With the holiday season right around the corner, we’re all getting ready to gather around the table and give thanks. Gratitude comes so easily this time of year as we spend time with our families and loved ones, but it’s a practice that can benefit us and our children year around.

Countless studies in the last decade have shown that people who practice gratitude as part of their regular routine experience remarkable effects – from improved relationships with others to boosted physical health and higher happiness levels. In addition, as we look at our children’s development, adding gratitude to the to-learn list can have a significant effect.

Here are some ways to make gratitude a part of your family’s daily lives:

Focus on the good in each day. 

Before bedtime, take some time to ask your child one thing they are grateful for that day – no matter how big or small. Then, share a thought of your own while you’re at it. If you’d like to go the extra mile, you might consider collecting the thoughts in a notebook or a jar to look back on later. Studies show that practicing gratitude before bed can help improve your child’s sleep quality and promote a positive outlook.

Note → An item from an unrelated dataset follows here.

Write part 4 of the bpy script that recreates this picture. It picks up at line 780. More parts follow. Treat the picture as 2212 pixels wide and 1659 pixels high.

Practice giving more thanks. 

End a movie night by telling your children that you’re grateful that you got to spend time with them. After a meal, express how thankful you are for the cook – and the food itself. Note positive things happening around you all time, which can help inspire emotional resilience in your child.

Engage in helping others in need. 

Our children can make a difference in our communities in many ways. Help them find causes they’re drawn to and provide the opportunity for them to engage in service. Participation in service activities helps children develop a sense of purpose and gain an appreciation for the world around them.

Be the person you want your children to become. 

A great way to inspire your children to be more grateful is to do it yourself! When you practice gratitude, you’re modeling how you want your children to act. So be open with them and share your gratitude perspective. The more you engage in gratitude, the more your children will too.

Keep practicing gratitude once the holiday season has ended. 

Giving thanks and engaging in gratitude doesn’t need to be saved for Thanksgiving or the holidays. So many times, being grateful can naturally flow through your family’s day-to-day lives. Make it a point to practice gratitude with your children even outside the holiday season – especially when things get complicated.

When we focus on the things that are going right, we can positively change how our children approach stressful situations, how they interact with their peers and us, and even how they physically feel. It only takes a few minutes to practice gratitude with your children, which can turn out to be some of the most impactful moments of the day.